Photo © Jenny Abrahamsson for World of Showjumping. WoSJ asked Annamari Lahtinen, Andrea Hoenack and Johanna Burtsoff if they feel that the grooms get enough recognition from other stakeholders in the sport. Photo © Jenny Abrahamsson for World of Showjumping.

 

Text © World of Showjumping


 

WoSJ asked three experienced grooms if they feel that their profession gets enough recognition from other stakeholders in the sport. From the FEI, to the organisers, to the riders – how do the grooms feel that they are being treated? 

Andrea Hoenack, long-time groom for Marlon Modolo Zanotelli:

“From a personal point of view I get recognition from Marlon. I know he sees what I do, appreciates my work and trusts me. He considers my opinion and knows I do the best I can for the horses. I don’t see the same respect between so many other grooms and riders though. At the shows, I often see grooms being shouted at and being talked down to in a very rude way by the riders they work for. These grooms are not being appreciated – they are being used. I don’t like this and sometimes it really hurts to see how some grooms are treated.

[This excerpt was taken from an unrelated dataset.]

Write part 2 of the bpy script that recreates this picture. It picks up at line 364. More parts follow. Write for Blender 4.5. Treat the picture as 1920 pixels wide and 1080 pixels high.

When it comes to the show organisers, I would wish for a bit more recognition: One example is food at the shows. Something I never understood is when we are at an event with both a 5* and a 2* show running alongside each other, and the 5* grooms get meal tickets but the 2* grooms don’t. All the grooms are doing the same job, and the organisers are doing the food anyway so I don’t think it would be that difficult to invite the 2* grooms too. I know the organisers are not obligated to do so; it however feels very wrong that they don’t since we all are doing the same job.

We all work hard, we all look after our horses and we all have long days. For me this is absolutely not fair.

Another thing that would be good for the organisers to think about is the hours when we can eat. Some organisers offer food all day long, but many shows have special hours when we can eat and sometimes it is just not possible to make it because of a class running, prize givings and so on. It is not that we expect warm food all the time, a sandwich or some finger food to go is just fine.

Then we have some 2* shows – like for example in Peelbergen – where they have free breakfast for all the grooms every day. This is so appreciated.


 

There are some stewards that actually speak to grooms – who come to the stable to ask for our opinion and that is something I wish would happen more often.

 


About two years ago, FEI did a survey among the grooms. It was not the normal stable report that they ask us to fill out now and then – here they asked for more details. I’m not quite sure what the purpose was, but they said they would get back to us. I still haven’t heard anything.

There are some stewards that actually speak to grooms – who come to the stable to ask for our opinion and that is something I wish would happen more often.

When I started to work for Marlon more than eight years ago, grooms where never mentioned in the media, but now a days it is different. There are more and more articles about grooms, how they work and the passion behind the job. I recently read an article about an International Grooms Association that is about to be started – I really like the idea and I would definitely join. I think it would be fantastic to have a body to turn to if there is a problem that I can’t handle myself: To get help somewhere and have support in the background.” 

 

Johanna Burtsoff – previous long-time groom for Laura Kraut, now working for Clara Hallundbaek:

“I think the grooms’ situation is getting a lot better. The job is no longer considered to be something that girls do for free, just because they love horses. In this way, it is actually getting more professional. Obviously, being a groom is never going to be completely normal job – after all we work with horses and sometimes the horses will need someone there for 24 hours a day and that is just how it is.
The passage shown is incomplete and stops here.